The big thing in LaWanda’s life now is a possible CBS comedy series, entitled Rejoice. Not surprisingly it’s to be a religious comedy with Linda Hopkins as co-star. “I can’t say when it will be scheduled. That’s all still being negotiated, “a coy Miss Page said. Meanwhile, she’ll just sit it out in her Los Angeles home, which she says is located in Beverly Watts.

New show or not, LaWanda, who has been widowed three times and has two daughters, one of them adopted, can’t escape the image of herself that has been embedded in the minds of millions of television viewers.
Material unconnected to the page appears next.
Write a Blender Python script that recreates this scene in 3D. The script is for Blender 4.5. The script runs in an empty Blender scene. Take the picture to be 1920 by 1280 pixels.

Even as the clumsy sleuth in the Detective School, one would sit and wonder when she would pull out her bible and preach.

“I tell you baby,” she explained, “I don’t have a private life anymore. People are always coming up and calling me Aunt Esther. Just the other day I was in the bank taking care of some business and this woman just had to have my autograph. Now I don’t mind signing, but not when I’m in the bank. I was nice about it though, but I sure had to bite my tongue at the time.”

Oh, LaWanda, I know better than that. Now just who was it that once said, “I don’t mind being asked for autographs. It’s when they don’t ask anymore that I get worried.” LaWanda can still count herself among the fortunate. And most importantly, we haven’t heard the last of this lady.